The first witness to take the stand following opening statements was the alleged victim. A 5'2" average-built woman with frosted brown hair -- described as K.L. in court documents. A Bloomington loan officer and former flight attendant, she told the court she and a girlfriend went to the bar and restaurant to meet with other flight attendants whom she hadn't seen in years.

She choked up three times during her testimony, first when the prosecutor asked her to point out whether the man who attacked her was in the courtroom. She pointed to Puckett. She described a man who Puckett fans would never recognize and a celebrity she says she hadn't recognized during the alleged assault.

She said she just saw him as a big, black man with a blue shirt.
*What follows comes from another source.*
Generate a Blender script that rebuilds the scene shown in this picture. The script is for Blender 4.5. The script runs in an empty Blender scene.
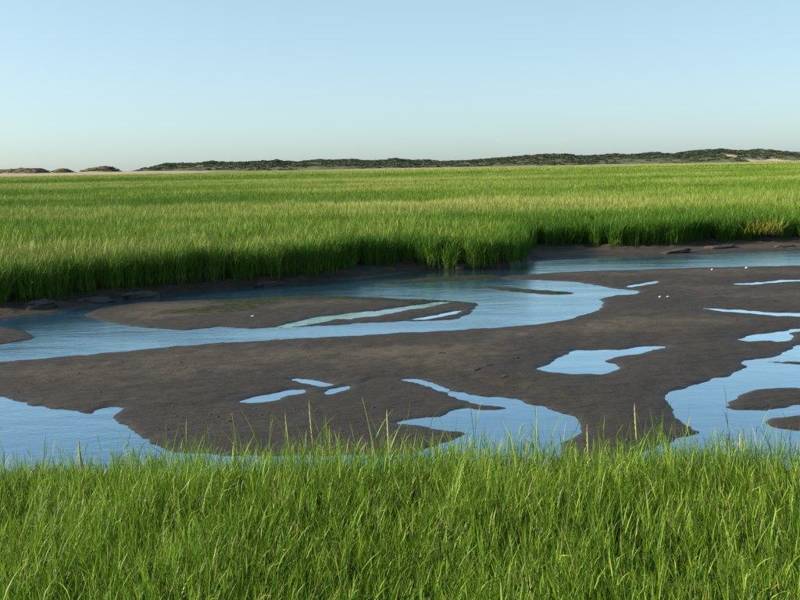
# Salt marsh with a tidal creek, mud flats and pools, dunes on the horizon.
import bpy, math, random
import numpy as np
from mathutils import Matrix, Vector

SC = bpy.context.scene
COL = SC.collection
rng = np.random.default_rng(7)
random.seed(7)

# ------------------------------------------------------------------ camera
EYE = 3.0                                   # metres above the water
PITCH = math.atan((300 - 166.0) / 966.0)
ROLL = math.radians(1.05)
cam_data = bpy.data.cameras.new('camera')
cam_data.sensor_width = 36.0
cam_data.lens = 36.0 * 966.0 / 800.0
cam_data.clip_start = 0.05
cam_data.clip_end = 20000
cam = bpy.data.objects.new('camera', cam_data)
COL.objects.link(cam)
_r = Vector((1, 0, 0)); _u = Vector((0, math.sin(PITCH), math.cos(PITCH))); _f = Vector((0, math.cos(PITCH), -math.sin(PITCH)))
_cx = math.cos(ROLL) * _r - math.sin(ROLL) * _u
_cy = math.sin(ROLL) * _r + math.cos(ROLL) * _u
_cz = -_f
cam.matrix_world = Matrix(((_cx.x, _cy.x, _cz.x, 0), (_cx.y, _cy.y, _cz.y, 0), (_cx.z, _cy.z, _cz.z, EYE), (0, 0, 0, 1)))
SC.camera = cam

# ------------------------------------------------------------------ light
SUN_EL = math.radians(20)
SUN_AZ = math.atan2(-0.99, -0.02)           # sun stands to the left, about level with the camera
sun_dir = Vector((math.sin(SUN_AZ) * math.cos(SUN_EL), math.cos(SUN_AZ) * math.cos(SUN_EL), math.sin(SUN_EL)))
world = bpy.data.worlds.new('World'); SC.world = world; world.use_nodes = True
wn = world.node_tree.nodes; wl = world.node_tree.links
wn.clear()
sky = wn.new('ShaderNodeTexSky'); sky.sky_type = 'NISHITA'; sky.sun_disc = False
sky.sun_elevation = SUN_EL; sky.sun_rotation = SUN_AZ
sky.altitude = 0; sky.air_density = 0.78; sky.dust_density = 1.1; sky.ozone_density = 2.4
bg = wn.new('ShaderNodeBackground'); bg.inputs['Strength'].default_value = 0.15
wo = wn.new('ShaderNodeOutputWorld')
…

She painted a picture of Puckett dragging her into a men's bathroom while she tried to hook her ankle around the door frame to resist. She said it was like a tug of war; one friend was holding her right hand and Puckett was grabbing the other and succeeded taking her into the bathroom.

K.L. testified that Puckett pushed her into three different stalls to find one that was unoccupied. She said he pushed her "like a hockey player pushes another player into the boards." She said once inside a stall, Puckett grabbed her breast and at that moment, the friend outside peeked in and shouted her name, and as that friend later testified, Puckett froze and let K.L. slip by.

That friend said the incident took 20 seconds.

K.L. described telling the bouncer what had happened and identified a man standing near a railing as her attacker. The bouncer reportedly said sarcastically, "Right...that's Kirby Puckett. If you want something done you'll have to call police."

She did.

On cross examination, Defense attorney Chris Madel tried to point out inconsistencies in K.L.'s testimony and that of two other friends who testified. He went line by line through several different reports and pointed out that K.L. hadn't described Puckett grabbing her breast in the initial reports; that even though at least four men were supposedly in the bathroom at the time of the incident no one offered to help her.

The prosecution displayed pictures that appeared to show slight bruises on the woman's arm and ankle. A digital picture that police took of the woman's breast was not preserved. Prosecutor Alan Harris said the jury would hear testimony that the officer didn't save the digital image properly.

The woman also testified that she hasn't spoken to a lawyer about the possibility of suing Puckett. She was not asked if she was considering it.

After court, Kirby walked through a crowd of several reporters and camera people. He didn't respond to their questions but did talk to a young fan.

"Kirby Puckett? Can I get your autograph?," the fan said.

"I can't sign right now, man. How about a handshake?" said Puckett.

Testimony is expected to continue at least until Tuesday.